Claudio Mattone, l’autore di ‘A città ‘e Pullecenella sullo scudetto del Napoli: “Non si può vivere di murales e pizze fritte”

Claudio Mattone, autore di "'A città 'e Pullecenella", dice la sua sulla lunga festa scudetto a Napoli


Claudio Mattone, celebre compositore e paroliere napoletano, ha affidato ai social il suo pensiero sul clima di festa che Napoli vive da settimane sull’onda della vittoria in campionato: un’idea che ha suscitato opinioni contrastanti e qualche critica.

Claudio Mattone, poeta critico di Napoli. Dai successi con Di Capri  a “Scugnizzi”

Una lunga festa che ha colorato le strade del capoluogo partenopeo e della provincia, cominciata settimane prima che il Calcio Napoli fosse matematicamente campione d’Italia, il 4 maggio, complice l’ampio vantaggio in classifica. Un entusiasmo coinvolgente che non accenna a scemare: sono ancora negli occhi di tutti le immagini della città colorata d’azzurro domenica scorsa in occasione della premiazione del Calcio Napoli allo Stadio Maradona. Festeggiamenti che hanno valicato i confini cittadini, portando le immagini di Napoli in giro per il mondo, una città che vive nuovamente il suo riscatto grazie al calcio, com’è stato 33 anni fa. Stavolta, con una serie di positive ricadute economiche e turistiche sotto gli occhi e gli obiettivi delle telecamere di tutto il mondo.

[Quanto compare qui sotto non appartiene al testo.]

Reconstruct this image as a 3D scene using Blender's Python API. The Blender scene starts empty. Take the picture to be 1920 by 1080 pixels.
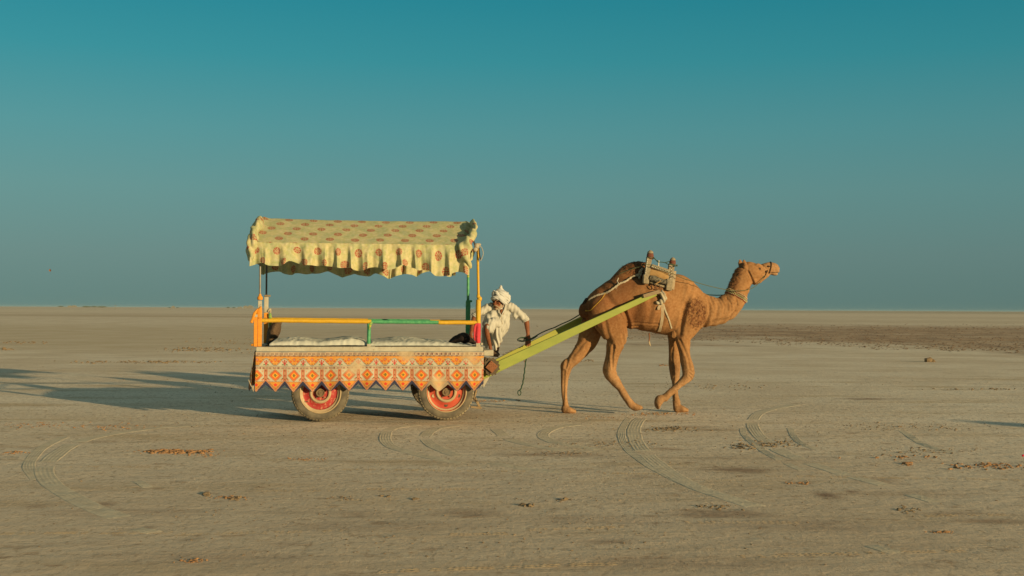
import bpy, bmesh, math, random
from mathutils import Vector, Matrix, noise
random.seed(7)
PI = math.pi
S = bpy.context.scene
COL = S.collection
# ------------------------------------------------------------------ camera, world, sun, exposure
F = 2160.0; CAMH = 1.45
cd = bpy.data.cameras.new("camera"); cam = bpy.data.objects.new("camera", cd); COL.objects.link(cam)
cd.sensor_width = 36; cd.lens = 36 * F / 1920; cd.clip_start = 0.1; cd.clip_end = 60000
ROLL = 0.0051
RM = Matrix.Rotation(math.radians(90) + math.atan(39 / F), 3, 'X') @ Matrix.Rotation(ROLL, 3, 'Z')
cam.matrix_world = Matrix.Translation((0, 0, CAMH)) @ RM.to_4x4()
S.camera = cam
SUN_EL = math.radians(8.8)
SH = Vector((-0.725, 0.689, 0)).normalized()          # direction in which shadows fall
w = bpy.data.worlds.new("World"); S.world = w; w.use_nodes = True
nt = w.node_tree; N = nt.nodes; L = nt.links; N.clear()
out = N.new("ShaderNodeOutputWorld"); bg = N.new("ShaderNodeBackground"); bg.inputs[1].default_value = 0.1
sky = N.new("ShaderNodeTexSky"); sky.sky_type = 'NISHITA'; sky.sun_disc = False
sky.sun_elevation = SUN_EL; sky.sun_rotation = math.atan2(-SH.x, -SH.y); sky.dust_density = 2.0; sky.air_density = 1.2
tc = N.new("ShaderNodeTexCoord"); sx = N.new("ShaderNodeSeparateXYZ"); L.new(tc.outputs["Generated"], sx.inputs[0])
cr = N.new("ShaderNodeValToRGB"); L.new(sx.outputs[2], cr.inputs[0])
stops = [(0.0, (0.083, 0.150, 0.136)), (0.045, (0.089, 0.168, 0.160)), (0.10, (0.079, 0.192, 0.190)),
         (0.15, (0.054, 0.196, 0.208)), (0.21, (0.020, 0.182, 0.212)), (0.26, (0.008, 0.160, 0.200)), (0.40, (0.09, 0.155, 0.16)), (1.0, (0.13, 0.145, 0.125))]
while len(cr.color_ramp.elements) < len(stops): cr.color_ramp.elements.new(0.5)
for e, (p, c) in zip(cr.color_ramp.elements, stops): e.position = p; e.color = (*c, 1)
sc = N.new("ShaderNodeVectorMath"); sc.operation = 'SCALE'; sc.inputs[3].default_value = 10.0
L.new(cr.outputs[0], sc.inputs[0])
# gentle fall-off of brightness towards the right of the view (away from the brighter part of the sky)
az = N.new("ShaderNodeMath"); az.operation = 'MULTIPLY_ADD'; az.inputs[1].default_value = -0.22; az.inputs[2].default_value = 1.0
L.new(sx.outputs[0], az.inputs[0])
sc2 = N.new("ShaderNodeVectorMath"); sc2.operation = 'SCALE'; L.new(sc.outputs[0], sc2.inputs[0]); L.new(az.outputs[0], sc2.inputs[3])
mx = N.new("ShaderNodeMix"); mx.data_type = 'RGBA'; mx.inputs[0].default_value = 0.96
L.new(sky.outputs[0], mx.inputs[6]); L.new(sc2.outputs[0], mx.inputs[7])
L.new(mx.outputs[2], bg.inputs[0]); L.new(bg.outputs[0], out.inputs[0])
sd = bpy.data.lights.new("sun", 'SUN'); sun = bpy.data.objects.new("sun", sd); COL.objects.link(sun)
sd.energy = 4.6; sd.angle = math.radians(0.6); sd.color = (1.0, 0.74, 0.38)
ldir = Vector((SH.x * math.cos(SUN_EL), SH.y * math.cos(SUN_EL), -math.sin(SUN_EL)))
sun.rotation_euler = ldir.to_track_quat('-Z', 'Y').to_euler()
S.view_settings.view_transform = 'Standard'; S.view_settings.look = 'None'
S.view_settings.exposure = 0.5; S.view_settings.gamma = 1.0
# ------------------------------------------------------------------ frames
def ray(px, py): return (RM @ Vector(((px - 960) / F, -(py - 540) / F, -1))).normalized()
def ground_pt(px, py, z=0.0):
    d = ray(px, py); k = (z - CAMH) / d.z; return Vector((0, 0, CAMH)) + d * k
YAW = math.radians(8.7)
U = Vector((math.cos(YAW), math.sin(YAW), 0)); V = Vector((-math.sin(YAW), math.cos(YAW), 0))
O = ground_pt(600, 791.5)
def at(px, py, t):
    """pixel on the plane a distance t behind the near side of the cart -> (s, t, z) in the cart's frame"""
    d = ray(px, py); c = Vector((0, 0, CAMH))
    k = (t - (c - O).dot(V)) / d.dot(V); p = c + d * k
    return Vector(((p - O).dot(U), t, p.z))
def FW(p): return O + U * p[0] + V * p[1] + Vector((0, 0, p[2]))
# ------------------------------------------------------------------ materials
def mat(name, c1, c2=None, rough=0.85, nscale=8.0, contrast=1.0, bump=0.0, bscale=60.0, bdist=0.01, attr=False, metal=0.0,
        stretch=(1, 1, 1), translucent=0.0, spec=0.25, dust=None):
    m = bpy.data.materials.new(name); m.use_nodes = True; t = m.node_tree; n = t.nodes; l = t.links
    b = n["Principled BSDF"]; b.inputs["Roughness"].default_value = rough; b.inputs["Metallic"].default_value = metal
    b.inputs["Specular IOR Level"].default_value = spec
    tcn = n.new("ShaderNodeTexCoord"); mp = n.new("ShaderNodeMapping"); l.new(tcn.outputs["Object"], mp.inputs[0]); mp.inputs[3].default_value = stretch
    ns = n.new("ShaderNodeTexNoise"); ns.inputs["Scale"].default_value = nscale; ns.inputs["Detail"].default_value = 6; l.new(mp.outputs[0], ns.inputs[0])
    r = n.new("ShaderNodeMapRange"); r.inputs[1].default_value = 0.5 - 0.22 / contrast; r.inputs[2].default_value = 0.5 + 0.22 / contrast; l.new(ns.outputs[0], r.inputs[0])
    mixn = n.new("ShaderNodeMix"); mixn.data_type = 'RGBA'; l.new(r.outputs[0], mixn.inputs[0])
    if attr:
        a = n.new("ShaderNodeAttribute"); a.attribute_name = "Col"
        m1 = n.new("ShaderNodeMix"); m1.data_type = 'RGBA'; m1.blend_type = 'MULTIPLY'; m1.inputs[0].default_value = 1; l.new(a.outputs[0], m1.inputs[6]); m1.inputs[7].default_value = (*c1, 1)
        m2 = n.new("ShaderNodeMix"); m2.data_type = 'RGBA'; m2.blend_type = 'MULTIPLY'; m2.inputs[0].default_value = 1; l.new(a.outputs[0], m2.inputs[6]); m2.inputs[7].default_value = (*(c2 or c1), 1)
        l.new(m1.outputs[2], mixn.inputs[6]); l.new(m2.outputs[2], mixn.inputs[7])
    else:
        mixn.inputs[6].default_value = (*c1, 1); mixn.inputs[7].default_value = (*(c2 or c1), 1)
    col = mixn.outputs[2]
    if dust:
        n2 = n.new("ShaderNodeTexNoise"); n2.inputs["Scale"].default_value = dust[1]; n2.inputs["Detail"].default_value = 8; l.new(tcn.outputs["Object"], n2.inputs[0])
        r2 = n.new("ShaderNodeMapRange"); r2.inputs[1].default_value = dust[2]; r2.inputs[2].default_value = dust[2] + 0.12; r2.inputs[4].default_value = dust[3]; l.new(n2.outputs[0], r2.inputs[0])
        m3 = n.new("ShaderNodeMix"); m3.data_type = 'RGBA'; l.new(r2.outputs[0], m3.inputs[0]); l.new(col, m3.inputs[6]); m3.inputs[7].default_value = (*dust[0], 1)
        col = m3.outputs[2]
    l.new(col, b.inputs["Base Color"])
    if bump:
        bn = n.new("ShaderNodeTexNoise"); bn.inputs["Scale"].default_value = bscale; bn.inputs["Detail"].default_value = 4; l.new(mp.outputs[0], bn.inputs[0])
        bu = n.new("ShaderNodeBump"); bu.inputs["Strength"].default_value = bump; bu.inputs["Distance"].default_value = bdist; l.new(bn.outputs[0], bu.inputs["Height"]); l.new(bu.outputs[0], b.inputs["Normal"])
    if translucent:
        tr = n.new("ShaderNodeBsdfTranslucent"); l.new(col, tr.inputs[0]); ms = n.new("ShaderNodeMixShader"); ms.inputs[0].default_value = translucent
        o = n["Material Output"]; l.new(b.outputs[0], ms.inputs[1]); l.new(tr.outputs[0], ms.inputs[2]); l.new(ms.outputs[0], o.inputs[0])
    return m
M = {}
M['white'] = mat('worn_white_paint', (0.40, 0.38, 0.30), (0.31, 0.28, 0.21), 0.7, 9, 1.2, 0.3, 40, dust=((0.20, 0.13, 0.07), 22, 0.62, 0.8))
M['orange'] = mat('orange_paint_wrap', (0.60, 0.25, 0.028), (0.52, 0.20, 0.02), 0.6, 14, 1, 0.35, 70, stretch=(1, 1, 3))
M['yellow'] = mat('yellow_tape_wrap', (0.56, 0.34, 0.028), (0.47, 0.27, 0.02), 0.5, 25, 1, 0.4, 60, stretch=(2, 2, 2))
M['green'] = mat('green_tape_wrap', (0.035, 0.21, 0.10), (0.10, 0.33, 0.15), 0.45, 22, 1, 0.4, 60)
M['ygreen'] = mat('yellow_green_tape_wrap', (0.33, 0.35, 0.04), (0.09, 0.24, 0.08), 0.45, 30, 2.0, 0.4, 60)
M['red'] = mat('red_cloth_wrap', (0.52, 0.045, 0.06), (0.42, 0.03, 0.045), 0.7, 30, 1, 0.5, 60)
M['steel'] = mat('dull_grey_steel', (0.22, 0.22, 0.20), (0.17, 0.15, 0.13), 0.5, 18, 1, metal=0.3)
M['steel_dark'] = mat('dark_weathered_steel', (0.11, 0.11, 0.11), (0.08, 0.07, 0.06), 0.6, 18, 1)
M['tyre'] = mat('dusty_tyre_rubber', (0.055, 0.05, 0.042), (0.17, 0.145, 0.10), 0.9, 7, 1.0, 0.3, 90)
M['tread'] = mat('dust_filled_tread', (0.20, 0.165, 0.11), (0.10, 0.085, 0.06), 0.95, 9, 1.2, 0.4, 80)
M['tread2'] = mat('dusty_worn_tread', (0.27, 0.23, 0.155), (0.16, 0.13, 0.09), 0.95, 9, 1.2, 0.4, 80)
M['rimcream'] = mat('cream_rim_paint', (0.42, 0.33, 0.20), (0.32, 0.24, 0.14), 0.6, 9, 1.2, dust=((0.30, 0.10, 0.05), 25, 0.64, 0.7))
M['rimred'] = mat('chipped_red_rim_paint', (0.36, 0.036, 0.032), (0.28, 0.028, 0.026), 0.6, 9, 1.0, 0.2, 60, dust=((0.42, 0.20, 0.11), 34, 0.54, 0.85))
M['rimred2'] = mat('faded_orange_red_rim_paint', (0.46, 0.085, 0.035), (0.36, 0.05, 0.03), 0.6, 9, 1.0, 0.2, 60, dust=((0.40, 0.22, 0.12), 40, 0.60, 0.7))
M['hub'] = mat('greasy_brown_hub', (0.20, 0.14, 0.075), (0.09, 0.06, 0.035), 0.6, 30, 1.3, 0.3, 90)
M['dark'] = mat('dark_opening', (0.05, 0.04, 0.03), (0.035, 0.03, 0.025), 0.9)
M['wood'] = mat('weathered_grey_wood', (0.27, 0.20, 0.12), (0.19, 0.14, 0.085), 0.85, 14, 1.2, 0.5, 50, stretch=(1, 1, 4))
M['brownwood'] = mat('rusty_brown_wood', (0.24, 0.10, 0.045), (0.15, 0.06, 0.03), 0.85, 26, 1.3, 0.5, 70)
M['rubber'] = mat('cut_rubber_rosette', (0.075, 0.055, 0.035), (0.11, 0.085, 0.055), 0.95, 40, 1.2, 0.4, 90)
M['shaft'] = mat('lime_green_paint', (0.245, 0.28, 0.050), (0.19, 0.23, 0.042), 0.6, 7, 1.2, 0.2, 50, stretch=(0.4, 1, 1), dust=((0.30, 0.26, 0.09), 18, 0.66, 0.7))
M['shaft_lit'] = mat('sunlit_lime_green_paint', (0.29, 0.29, 0.045), (0.23, 0.24, 0.04), 0.6, 7, 1.2, 0.2, 50, stretch=(0.4, 1, 1), dust=((0.30, 0.20, 0.07), 18, 0.68, 0.7))  # sunlight on the far shaft put into a yellower lime colour
M['rope'] = mat('dark_green_rope', (0.030, 0.060, 0.042), (0.05, 0.085, 0.055), 0.9, 60, 1.2, 0.6, 160)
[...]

Claudio Mattone è un profondo conoscitore della realtà partenopea, un intellettuale d’altri tempi oltre che autore musicale di successo. Sono suoi i versi del brano “‘A città ‘e Pullecenella”, ma la sua carriera comincia negli anni ’60 con “E’ sera” di Peppino Di Capri. Ha scritto versi immortali della musica italiana: “Il cuore è uno zingaro”, vincitrice a Sanremo, oltre a tanti successi di Eduardo De Crescenzo tra i quali la celeberrima “Ancora”. Ha firmato successi per Renzo Arbore, Renato Carosone, Nicola Di Bari, e i brani che fanno da colonna musicale all’opera “C’era una volta… Scugnizzi”.

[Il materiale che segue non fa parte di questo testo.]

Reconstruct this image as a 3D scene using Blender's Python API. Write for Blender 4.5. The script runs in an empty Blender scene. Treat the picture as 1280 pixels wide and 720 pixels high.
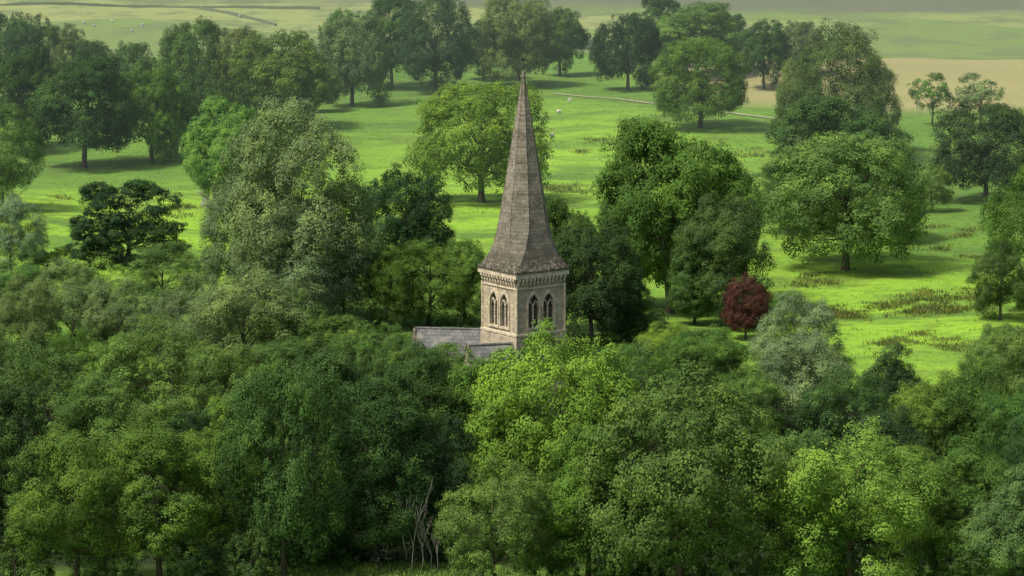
import bpy, bmesh, math, random
import numpy as np
from mathutils import Vector, Matrix

random.seed(7)
scene = bpy.context.scene
col = scene.collection
PITCH = math.radians(9.0); F = 5050.0; CAMZ = 60.0

# ------------------------------------------------------------------ terrain
def softplus(x):
    return np.where(x > 30, x, np.log1p(np.exp(np.minimum(x, 30))))
def hgt(x, y):
    x = np.asarray(x, float); y = np.asarray(y, float)
    z = 50.0 * np.clip((245 - y) / 245, 0, None) ** 1.3
    zd = 0.115 * softplus((y - 605) / 20) * 20
    zd = 68 - softplus((68 - zd) / 8) * 8
    z = z - zd
    w = np.clip((y - 300) / 60, 0, 1)
    z = z + w * (0.55 * np.sin(x / 19 + 1.3) * np.cos(y / 27) + 0.35 * np.sin(x / 11 + y / 17 + 0.6)
                 + 0.55 * np.sin(y / 13 + 0.5 * np.sin(x / 15)) + 0.16 * np.sin(x / 4.1 + 1.2 * np.sin(y / 9)) * np.sin(y / 5.3 + np.sin(x / 7)))
    z = z + 0.11 * softplus((y - 1560) / 60) * 60 * np.clip((3200 - y) / 1640, 0.6, 1)
    return z
YS = np.arange(246, 3000, 1.0)
def ground(u, v):
    dx = u - 640; dy = F * math.cos(PITCH) + (360 - v) * math.sin(PITCH)
    dz = -F * math.sin(PITCH) + (360 - v) * math.cos(PITCH)
    X = YS * dx / dy; Z = CAMZ + YS * dz / dy
    below = Z < hgt(X, YS)
    i = int(np.argmax(below)) if below.any() else len(YS) - 1
    i = max(i, 1)
    a = Z[i-1] - hgt(X[i-1], YS[i-1]); b = Z[i] - hgt(X[i], YS[i])
    t = a / (a - b) if a != b else 0
    y = YS[i-1] + t
    x = y * dx / dy
    return float(x), float(y), float(hgt(x, y))
def z_at(v, y):
    dy = F * math.cos(PITCH) + (360 - v) * math.sin(PITCH)
    dz = -F * math.sin(PITCH) + (360 - v) * math.cos(PITCH)
    return CAMZ + y * dz / dy

# ------------------------------------------------------------------ node helpers
class NT:
    def __init__(s, name):
        s.m = bpy.data.materials.new(name); s.m.use_nodes = True
        s.t = s.m.node_tree; s.t.nodes.clear()
    def n(s, ty, **kw):
        nd = s.t.nodes.new(ty)
        for k, v in kw.items(): setattr(nd, k, v)
        return nd
    def l(s, a, b): s.t.links.new(a, b)
    def put(s, sock, v):
        if isinstance(v, bpy.types.NodeSocket): s.l(v, sock)
        elif isinstance(v, (tuple, list)) and len(v) == 3 and sock.type == 'RGBA': sock.default_value = (*v, 1)
        else: sock.default_value = v
    def mix(s, fac, a, b, mode='MIX'):
        nd = s.n('ShaderNodeMix', data_type='RGBA', blend_type=mode)
        s.put(nd.inputs[0], fac); s.put(nd.inputs[6], a); s.put(nd.inputs[7], b)
        return nd.outputs[2]
    def math(s, op, a, b=None, c=None, clamp=False):
        nd = s.n('ShaderNodeMath', operation=op, use_clamp=clamp)
        s.put(nd.inputs[0], a)
        if b is not None: s.put(nd.inputs[1], b)
        if c is not None: s.put(nd.inputs[2], c)
        return nd.outputs[0]
    def noise(s, vec, scale, detail=3, rough=0.55):
        nd = s.n('ShaderNodeTexNoise')
        if vec is not None: s.l(vec, nd.inputs['Vector'])
        nd.inputs['Scale'].default_value = scale; nd.inputs['Detail'].default_value = detail
        nd.inputs['Roughness'].default_value = rough
        return nd.outputs[0]
    def ramp(s, v, lo, hi):
        nd = s.n('ShaderNodeMapRange'); nd.interpolation_type = 'SMOOTHSTEP'
        s.put(nd.inputs[0], v); nd.inputs[1].default_value = lo; nd.inputs[2].default_value = hi
        return nd.outputs[0]
    def attr(s, name):
        return s.n('ShaderNodeAttribute', attribute_name=name).outputs['Fac']
    def pos(s): return s.n('ShaderNodeNewGeometry').outputs['Position']
    def obj(s): return s.n('ShaderNodeTexCoord').outputs['Object']
    def finish(s, shader, haze=True):
        out = s.n('ShaderNodeOutputMaterial')
        if not haze:
            s.l(shader, out.inputs[0]); return s.m
        # aerial haze painted in: a grey-green glow mixed over the surface by valley position
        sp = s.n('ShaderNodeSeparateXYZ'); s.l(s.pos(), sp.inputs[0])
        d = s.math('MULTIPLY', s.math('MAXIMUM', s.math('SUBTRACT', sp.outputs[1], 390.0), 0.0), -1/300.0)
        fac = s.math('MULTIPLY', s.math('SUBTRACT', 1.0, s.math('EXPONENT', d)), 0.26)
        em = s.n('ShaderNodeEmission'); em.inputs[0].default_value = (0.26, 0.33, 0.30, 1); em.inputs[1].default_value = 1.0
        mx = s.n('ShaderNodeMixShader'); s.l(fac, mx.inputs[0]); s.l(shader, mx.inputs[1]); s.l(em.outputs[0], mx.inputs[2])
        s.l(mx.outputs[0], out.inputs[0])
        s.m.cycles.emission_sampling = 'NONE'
        return s.m
    def principled(s, colr, rough=0.9, bump=None, strength=0.4, dist=0.05):
        p = s.n('ShaderNodeBsdfPrincipled'); s.put(p.inputs['Base Color'], colr)
        s.put(p.inputs['Roughness'], rough); p.inputs['Specular IOR Level'].default_value = 0.2
        if bump is not None:
            b = s.n('ShaderNodeBump'); b.inputs['Strength'].default_value = strength
            b.inputs['Distance'].default_value = dist; s.l(bump, b.inputs['Height']); s.l(b.outputs[0], p.inputs['Normal'])
        return p.outputs[0]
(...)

Mattone scrive un brano-inno per Napoli, ma ammonisce: “Questo non è un riscatto sociale per la città”

Il pensiero di Claudio Mattone sulla festa scudetto del Napoli è stato di indubbia contentezza: a tal punto che sui social ha lanciato un invito pubblico a partecipare alla registrazione del brano “Napule Mia”, un inno alla città ed alla squadra campione d’Italia cantato da Sal Da Vinci e da oltre 1200 voci presenti nella platea del Teatro Augusteo che hanno risposto all’invito. Un brano, il cui ricavato andrà in beneficenza all’Orchestra dei Quartieri Spagnoli.

Ma ha anche lanciato un’allerta su questi festeggiamenti “prolungati”: “Direi ai miei compaesani: godiamoci ancora oggi ‘sta festa e poi calmiamoci un poco! Che ne dite? Non è che poi ci abituiamo a festeggiare e ci disabituiamo a vivere?“. Un post che ha suscitato tante reazioni di approvazione, ma anche diverse critiche che hanno snobbato l’atteggiamento smorzante del paroliere napoletano: ciò che viene messo in risalto è principalmente lo spirito di gioia della gente di Napoli, che la distingue nel mondo e che ha trovato espressione in queste settimane di festa. Un carattere allegro da sempre etichetta dei partenopei, che appare indipendente dai risultati sportivi.

La preoccupazione di Mattone: “Non si può vivere all’infinito di murales, bandiere e pizze fritte”

Tanto che Mattone è dovuto tornare, sempre a mezzo social, sull’argomento per chiarire la propria posizione: “Ma certo che le feste sono importanti, ci mancherebbe altro! Dico solo che non si può vivere all’infinito di murales, bandiere e pizze fritte“, è stato il pensiero di Mattone. “Il pericolo è che si confonda un meraviglioso evento sportivo con un riscatto sociale e politico della città, il che purtroppo, mi spiace dirlo, non è. Insomma godiamoci la festa, ma non perdiamo la testa!

Un pensiero chiarito e, stavolta, condiviso da tanti fan ed amici dell’autore che da sempre legge la città di Napoli con occhi ammirati e malinconici. Quella stessa malinconia e desiderio di scacciare i luoghi comuni che attanagliano la città di Pulcinella, così come espresso nel famoso brano, per cercare un riscatto sociale totale e definitivo che non sia legato soltanto agli stereotipi e ai successi sportivi.